Scripts that build scenes
++++
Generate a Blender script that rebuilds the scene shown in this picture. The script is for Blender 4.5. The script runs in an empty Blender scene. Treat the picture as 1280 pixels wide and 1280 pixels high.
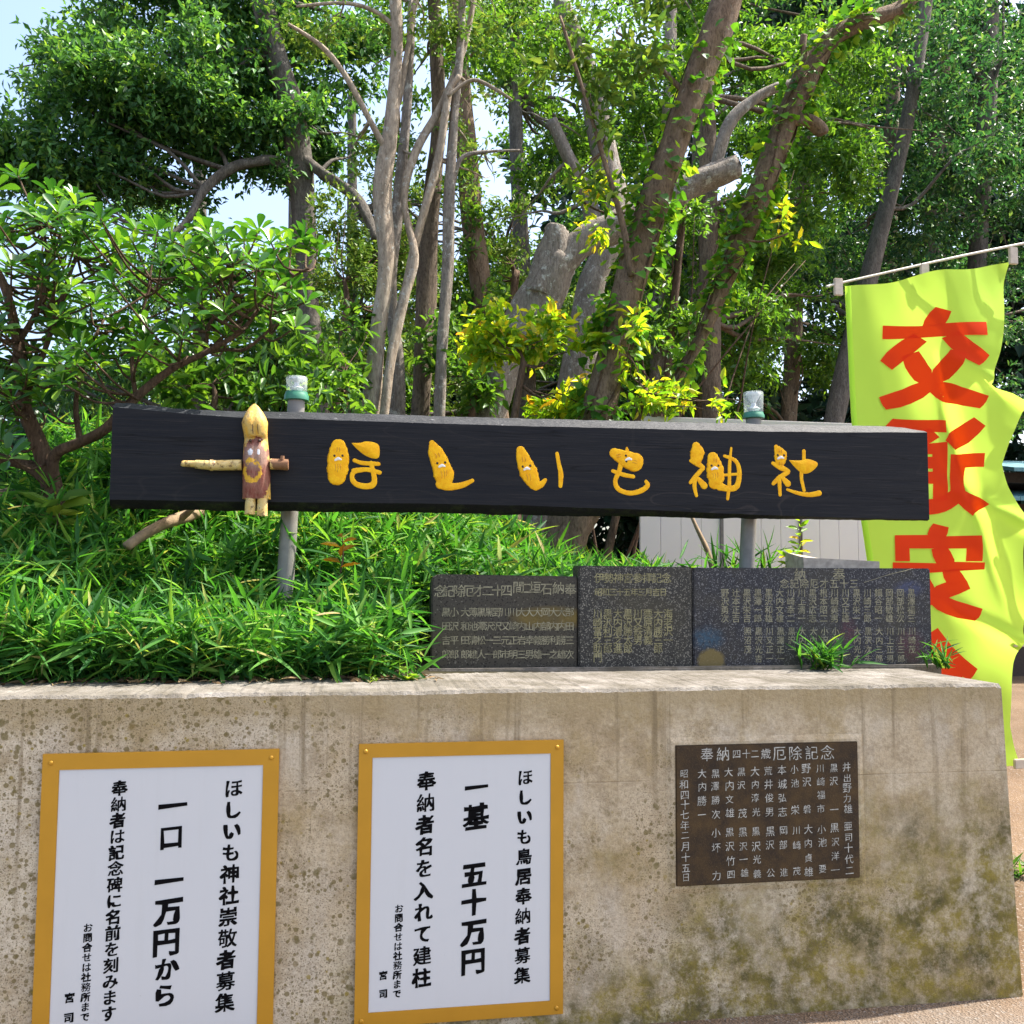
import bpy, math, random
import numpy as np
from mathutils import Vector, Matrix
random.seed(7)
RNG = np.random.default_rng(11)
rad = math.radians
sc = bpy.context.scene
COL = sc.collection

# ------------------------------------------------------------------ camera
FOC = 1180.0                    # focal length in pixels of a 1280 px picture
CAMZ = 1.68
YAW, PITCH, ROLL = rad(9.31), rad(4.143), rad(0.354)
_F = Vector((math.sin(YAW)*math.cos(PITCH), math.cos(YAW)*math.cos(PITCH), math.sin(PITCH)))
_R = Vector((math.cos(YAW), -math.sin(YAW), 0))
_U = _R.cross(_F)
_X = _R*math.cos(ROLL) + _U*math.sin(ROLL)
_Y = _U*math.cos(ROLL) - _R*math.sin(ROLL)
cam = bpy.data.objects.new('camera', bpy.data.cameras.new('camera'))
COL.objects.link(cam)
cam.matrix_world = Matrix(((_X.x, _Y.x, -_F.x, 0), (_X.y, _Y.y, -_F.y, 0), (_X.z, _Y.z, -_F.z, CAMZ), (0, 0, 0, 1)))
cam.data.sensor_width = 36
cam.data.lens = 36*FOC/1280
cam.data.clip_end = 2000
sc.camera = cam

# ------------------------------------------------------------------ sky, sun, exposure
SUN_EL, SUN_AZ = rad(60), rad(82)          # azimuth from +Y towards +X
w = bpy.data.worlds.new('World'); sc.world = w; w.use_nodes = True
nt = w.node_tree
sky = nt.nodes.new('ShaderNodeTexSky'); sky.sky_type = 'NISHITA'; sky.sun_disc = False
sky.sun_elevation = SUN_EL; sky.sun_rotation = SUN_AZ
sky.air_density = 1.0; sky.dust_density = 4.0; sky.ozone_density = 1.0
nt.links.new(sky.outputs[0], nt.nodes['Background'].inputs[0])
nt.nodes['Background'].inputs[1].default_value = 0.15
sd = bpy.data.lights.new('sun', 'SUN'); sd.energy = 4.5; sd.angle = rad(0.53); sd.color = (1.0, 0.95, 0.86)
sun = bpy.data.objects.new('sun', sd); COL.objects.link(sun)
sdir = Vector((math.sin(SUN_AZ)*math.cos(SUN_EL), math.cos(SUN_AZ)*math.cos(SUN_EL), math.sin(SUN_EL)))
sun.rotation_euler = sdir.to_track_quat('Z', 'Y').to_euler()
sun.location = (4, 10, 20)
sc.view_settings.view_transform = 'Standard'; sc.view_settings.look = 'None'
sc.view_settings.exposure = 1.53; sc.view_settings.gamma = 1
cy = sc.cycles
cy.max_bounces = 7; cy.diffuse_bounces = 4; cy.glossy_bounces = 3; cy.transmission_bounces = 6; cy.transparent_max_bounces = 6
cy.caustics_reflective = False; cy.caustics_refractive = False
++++
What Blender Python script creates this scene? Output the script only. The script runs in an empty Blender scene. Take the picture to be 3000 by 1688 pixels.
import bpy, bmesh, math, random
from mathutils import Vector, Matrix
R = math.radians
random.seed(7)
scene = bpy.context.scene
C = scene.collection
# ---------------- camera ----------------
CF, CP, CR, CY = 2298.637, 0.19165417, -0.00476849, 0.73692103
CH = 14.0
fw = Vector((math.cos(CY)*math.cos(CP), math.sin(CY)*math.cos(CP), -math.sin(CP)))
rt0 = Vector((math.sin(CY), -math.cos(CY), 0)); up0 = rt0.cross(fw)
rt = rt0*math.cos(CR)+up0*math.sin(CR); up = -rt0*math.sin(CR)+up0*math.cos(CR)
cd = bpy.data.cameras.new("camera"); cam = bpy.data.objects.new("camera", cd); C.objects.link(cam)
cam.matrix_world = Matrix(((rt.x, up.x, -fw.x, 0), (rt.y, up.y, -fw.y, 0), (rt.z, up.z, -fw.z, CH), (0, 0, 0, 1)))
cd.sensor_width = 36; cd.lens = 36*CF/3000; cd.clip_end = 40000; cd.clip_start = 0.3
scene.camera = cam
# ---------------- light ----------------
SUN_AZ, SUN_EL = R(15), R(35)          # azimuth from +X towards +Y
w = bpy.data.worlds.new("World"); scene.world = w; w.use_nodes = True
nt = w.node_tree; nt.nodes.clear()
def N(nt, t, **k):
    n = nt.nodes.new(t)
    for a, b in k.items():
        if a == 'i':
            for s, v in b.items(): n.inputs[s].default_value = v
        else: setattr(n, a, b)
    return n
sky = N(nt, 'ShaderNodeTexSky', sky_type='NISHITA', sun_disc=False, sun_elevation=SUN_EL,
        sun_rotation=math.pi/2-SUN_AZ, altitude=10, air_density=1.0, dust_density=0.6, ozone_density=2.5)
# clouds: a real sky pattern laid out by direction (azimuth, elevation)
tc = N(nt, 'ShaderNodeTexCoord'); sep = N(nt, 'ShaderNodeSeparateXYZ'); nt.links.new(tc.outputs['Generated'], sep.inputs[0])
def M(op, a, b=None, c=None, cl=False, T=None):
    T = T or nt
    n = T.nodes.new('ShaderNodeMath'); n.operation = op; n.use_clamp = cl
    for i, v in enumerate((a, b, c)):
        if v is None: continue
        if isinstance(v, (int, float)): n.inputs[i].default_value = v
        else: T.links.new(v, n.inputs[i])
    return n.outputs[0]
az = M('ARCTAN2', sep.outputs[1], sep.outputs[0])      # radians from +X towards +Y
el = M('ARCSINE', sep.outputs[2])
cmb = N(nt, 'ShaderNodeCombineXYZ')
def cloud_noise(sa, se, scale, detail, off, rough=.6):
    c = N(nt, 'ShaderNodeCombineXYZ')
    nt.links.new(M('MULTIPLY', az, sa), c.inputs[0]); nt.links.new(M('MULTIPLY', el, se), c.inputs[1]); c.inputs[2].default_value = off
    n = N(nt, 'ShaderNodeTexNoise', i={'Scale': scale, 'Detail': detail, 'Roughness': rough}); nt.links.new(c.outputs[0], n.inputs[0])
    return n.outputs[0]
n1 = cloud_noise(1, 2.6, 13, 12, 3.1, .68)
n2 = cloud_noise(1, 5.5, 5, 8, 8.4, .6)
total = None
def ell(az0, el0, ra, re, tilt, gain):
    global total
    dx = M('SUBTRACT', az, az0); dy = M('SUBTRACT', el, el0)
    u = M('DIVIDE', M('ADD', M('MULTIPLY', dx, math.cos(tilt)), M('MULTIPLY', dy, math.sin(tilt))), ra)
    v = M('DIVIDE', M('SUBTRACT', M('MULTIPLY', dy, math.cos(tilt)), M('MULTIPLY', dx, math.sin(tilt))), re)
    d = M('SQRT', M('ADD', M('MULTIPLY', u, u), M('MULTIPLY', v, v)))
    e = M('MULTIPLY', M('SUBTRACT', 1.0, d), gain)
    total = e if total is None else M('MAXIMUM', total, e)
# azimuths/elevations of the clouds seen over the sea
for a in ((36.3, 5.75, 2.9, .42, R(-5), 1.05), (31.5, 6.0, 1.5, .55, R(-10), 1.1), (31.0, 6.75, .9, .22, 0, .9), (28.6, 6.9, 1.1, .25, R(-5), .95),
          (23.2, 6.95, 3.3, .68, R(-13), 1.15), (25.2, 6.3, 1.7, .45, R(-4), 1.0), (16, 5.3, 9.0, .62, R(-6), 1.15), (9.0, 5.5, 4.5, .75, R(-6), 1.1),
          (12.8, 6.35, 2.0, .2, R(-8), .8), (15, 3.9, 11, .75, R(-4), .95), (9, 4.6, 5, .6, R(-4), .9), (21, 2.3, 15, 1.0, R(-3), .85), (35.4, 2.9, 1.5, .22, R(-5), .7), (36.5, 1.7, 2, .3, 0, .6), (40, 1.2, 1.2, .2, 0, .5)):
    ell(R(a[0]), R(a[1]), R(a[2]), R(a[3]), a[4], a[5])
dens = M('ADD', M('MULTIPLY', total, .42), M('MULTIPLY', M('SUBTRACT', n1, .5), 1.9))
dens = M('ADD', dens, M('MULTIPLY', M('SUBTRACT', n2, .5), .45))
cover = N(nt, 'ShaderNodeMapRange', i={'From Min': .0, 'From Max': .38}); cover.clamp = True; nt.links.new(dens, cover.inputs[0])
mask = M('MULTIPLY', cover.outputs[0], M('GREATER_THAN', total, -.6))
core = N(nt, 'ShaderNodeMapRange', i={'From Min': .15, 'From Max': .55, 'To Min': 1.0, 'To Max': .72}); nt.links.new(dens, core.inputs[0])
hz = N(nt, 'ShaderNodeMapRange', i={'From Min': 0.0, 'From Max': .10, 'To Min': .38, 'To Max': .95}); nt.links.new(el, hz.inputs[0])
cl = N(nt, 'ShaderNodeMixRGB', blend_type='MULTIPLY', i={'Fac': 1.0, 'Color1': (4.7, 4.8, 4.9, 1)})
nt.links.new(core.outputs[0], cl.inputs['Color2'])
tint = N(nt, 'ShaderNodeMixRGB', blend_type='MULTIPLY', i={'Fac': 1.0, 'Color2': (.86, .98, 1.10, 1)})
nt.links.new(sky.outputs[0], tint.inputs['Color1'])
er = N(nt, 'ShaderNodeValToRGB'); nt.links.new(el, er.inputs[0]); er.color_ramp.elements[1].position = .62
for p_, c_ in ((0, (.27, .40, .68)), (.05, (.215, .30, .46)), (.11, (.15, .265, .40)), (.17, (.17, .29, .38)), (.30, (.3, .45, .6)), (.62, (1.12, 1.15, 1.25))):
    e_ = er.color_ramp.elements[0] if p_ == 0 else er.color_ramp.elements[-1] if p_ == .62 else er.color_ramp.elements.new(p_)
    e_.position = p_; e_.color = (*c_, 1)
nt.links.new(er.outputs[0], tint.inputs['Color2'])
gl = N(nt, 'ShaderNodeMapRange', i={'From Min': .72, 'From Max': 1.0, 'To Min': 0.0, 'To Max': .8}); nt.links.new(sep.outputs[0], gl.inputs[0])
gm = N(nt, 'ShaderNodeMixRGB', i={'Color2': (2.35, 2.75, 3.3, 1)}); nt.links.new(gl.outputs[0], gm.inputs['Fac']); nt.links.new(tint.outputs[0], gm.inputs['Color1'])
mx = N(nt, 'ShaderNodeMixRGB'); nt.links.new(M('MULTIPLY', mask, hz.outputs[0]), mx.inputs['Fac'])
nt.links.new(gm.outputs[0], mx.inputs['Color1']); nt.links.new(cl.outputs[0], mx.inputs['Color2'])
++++
*Task description*: Reproduce exactly the lines above starting at the line containing "Generate a Blender" and ending at the line containing "COL = sc.collection", including both, but not the pictures.

*Result of the exercise*:
Generate a Blender script that rebuilds the scene shown in this picture. The script is for Blender 4.5. The script runs in an empty Blender scene. Treat the picture as 1280 pixels wide and 1280 pixels high.
import bpy, math, random
import numpy as np
from mathutils import Vector, Matrix
random.seed(7)
RNG = np.random.default_rng(11)
rad = math.radians
sc = bpy.context.scene
COL = sc.collection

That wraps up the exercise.